Copy each line holding the string "scene".

= = =

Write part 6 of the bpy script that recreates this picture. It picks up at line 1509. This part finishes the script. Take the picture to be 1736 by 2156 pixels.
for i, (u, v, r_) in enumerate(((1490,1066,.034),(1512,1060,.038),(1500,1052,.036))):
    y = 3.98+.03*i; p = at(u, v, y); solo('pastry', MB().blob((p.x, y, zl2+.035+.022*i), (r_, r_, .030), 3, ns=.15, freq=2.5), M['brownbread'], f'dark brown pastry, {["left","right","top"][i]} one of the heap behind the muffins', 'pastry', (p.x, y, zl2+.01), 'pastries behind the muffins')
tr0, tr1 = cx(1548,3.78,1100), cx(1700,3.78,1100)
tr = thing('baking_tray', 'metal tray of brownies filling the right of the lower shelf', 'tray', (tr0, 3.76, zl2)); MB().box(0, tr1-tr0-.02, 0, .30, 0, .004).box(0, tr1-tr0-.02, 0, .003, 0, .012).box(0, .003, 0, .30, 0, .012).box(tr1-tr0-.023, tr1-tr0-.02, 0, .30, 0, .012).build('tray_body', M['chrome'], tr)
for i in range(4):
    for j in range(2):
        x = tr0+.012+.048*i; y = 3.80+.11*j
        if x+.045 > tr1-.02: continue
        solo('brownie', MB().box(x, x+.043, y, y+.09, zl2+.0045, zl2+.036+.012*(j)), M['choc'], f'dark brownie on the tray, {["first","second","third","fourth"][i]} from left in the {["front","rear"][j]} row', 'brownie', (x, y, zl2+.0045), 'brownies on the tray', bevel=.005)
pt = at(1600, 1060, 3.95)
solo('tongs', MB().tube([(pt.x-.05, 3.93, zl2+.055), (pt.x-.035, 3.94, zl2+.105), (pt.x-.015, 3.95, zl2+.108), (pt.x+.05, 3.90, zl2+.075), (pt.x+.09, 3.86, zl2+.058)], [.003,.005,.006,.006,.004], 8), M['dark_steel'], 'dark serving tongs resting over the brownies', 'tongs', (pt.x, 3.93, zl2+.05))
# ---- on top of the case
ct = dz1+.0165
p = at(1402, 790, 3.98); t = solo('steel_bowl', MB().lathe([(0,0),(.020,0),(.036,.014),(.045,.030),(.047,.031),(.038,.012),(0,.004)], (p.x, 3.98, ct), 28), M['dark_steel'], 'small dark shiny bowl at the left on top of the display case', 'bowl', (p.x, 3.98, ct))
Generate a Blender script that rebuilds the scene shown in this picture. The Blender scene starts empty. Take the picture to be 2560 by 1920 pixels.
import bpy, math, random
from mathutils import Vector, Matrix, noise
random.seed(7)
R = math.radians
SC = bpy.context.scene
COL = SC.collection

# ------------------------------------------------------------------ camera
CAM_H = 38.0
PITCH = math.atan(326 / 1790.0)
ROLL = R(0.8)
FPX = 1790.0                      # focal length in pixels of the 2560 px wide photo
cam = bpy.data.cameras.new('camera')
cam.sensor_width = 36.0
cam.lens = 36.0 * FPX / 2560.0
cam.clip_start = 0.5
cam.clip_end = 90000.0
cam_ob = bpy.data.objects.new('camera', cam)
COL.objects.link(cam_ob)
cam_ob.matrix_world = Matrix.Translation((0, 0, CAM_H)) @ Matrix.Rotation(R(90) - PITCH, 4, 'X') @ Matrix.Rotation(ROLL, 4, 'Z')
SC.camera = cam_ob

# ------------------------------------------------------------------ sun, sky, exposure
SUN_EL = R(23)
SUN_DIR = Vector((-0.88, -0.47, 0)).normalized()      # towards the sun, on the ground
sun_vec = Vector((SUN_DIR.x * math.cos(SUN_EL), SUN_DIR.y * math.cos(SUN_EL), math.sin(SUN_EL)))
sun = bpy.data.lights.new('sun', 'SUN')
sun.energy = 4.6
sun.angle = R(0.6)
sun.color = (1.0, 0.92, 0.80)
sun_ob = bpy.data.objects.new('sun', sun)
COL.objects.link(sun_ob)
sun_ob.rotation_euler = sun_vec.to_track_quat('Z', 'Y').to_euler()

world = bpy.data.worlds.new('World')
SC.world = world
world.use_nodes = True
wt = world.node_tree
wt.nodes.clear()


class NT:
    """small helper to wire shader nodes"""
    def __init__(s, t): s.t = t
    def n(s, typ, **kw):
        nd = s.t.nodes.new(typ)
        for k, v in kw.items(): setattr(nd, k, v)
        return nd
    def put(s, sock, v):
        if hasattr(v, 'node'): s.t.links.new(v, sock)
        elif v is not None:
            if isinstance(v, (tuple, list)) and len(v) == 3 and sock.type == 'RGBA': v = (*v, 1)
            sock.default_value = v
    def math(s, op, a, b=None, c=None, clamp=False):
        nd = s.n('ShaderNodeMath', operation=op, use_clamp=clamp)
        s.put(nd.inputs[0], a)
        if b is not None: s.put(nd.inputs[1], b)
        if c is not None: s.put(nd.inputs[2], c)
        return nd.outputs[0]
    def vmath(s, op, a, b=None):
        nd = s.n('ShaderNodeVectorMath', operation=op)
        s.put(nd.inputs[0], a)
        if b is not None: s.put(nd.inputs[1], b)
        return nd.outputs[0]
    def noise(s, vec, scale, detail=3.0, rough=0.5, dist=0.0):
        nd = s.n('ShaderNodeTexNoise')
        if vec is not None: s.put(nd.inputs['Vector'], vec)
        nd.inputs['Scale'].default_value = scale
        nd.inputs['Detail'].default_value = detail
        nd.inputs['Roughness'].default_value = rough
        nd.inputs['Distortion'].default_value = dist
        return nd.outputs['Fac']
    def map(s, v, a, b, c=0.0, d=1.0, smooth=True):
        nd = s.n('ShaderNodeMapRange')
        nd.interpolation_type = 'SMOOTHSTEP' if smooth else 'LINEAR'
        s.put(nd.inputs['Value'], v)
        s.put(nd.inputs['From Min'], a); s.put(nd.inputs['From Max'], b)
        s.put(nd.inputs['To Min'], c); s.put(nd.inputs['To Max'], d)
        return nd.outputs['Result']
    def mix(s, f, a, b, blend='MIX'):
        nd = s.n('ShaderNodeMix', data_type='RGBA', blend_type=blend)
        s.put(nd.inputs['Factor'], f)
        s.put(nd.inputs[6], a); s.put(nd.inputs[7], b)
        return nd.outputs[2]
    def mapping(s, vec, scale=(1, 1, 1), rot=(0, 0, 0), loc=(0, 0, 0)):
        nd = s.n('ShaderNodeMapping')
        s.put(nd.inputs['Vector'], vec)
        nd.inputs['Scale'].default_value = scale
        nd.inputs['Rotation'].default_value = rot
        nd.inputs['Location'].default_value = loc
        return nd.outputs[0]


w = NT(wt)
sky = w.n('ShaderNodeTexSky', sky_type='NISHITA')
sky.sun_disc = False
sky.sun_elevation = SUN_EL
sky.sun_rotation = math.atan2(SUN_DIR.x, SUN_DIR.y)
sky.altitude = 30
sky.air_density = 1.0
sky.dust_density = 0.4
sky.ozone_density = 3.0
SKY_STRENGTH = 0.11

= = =

(Result)
Generate a Blender script that rebuilds the scene shown in this picture. The Blender scene starts empty. Take the picture to be 2560 by 1920 pixels.
SC = bpy.context.scene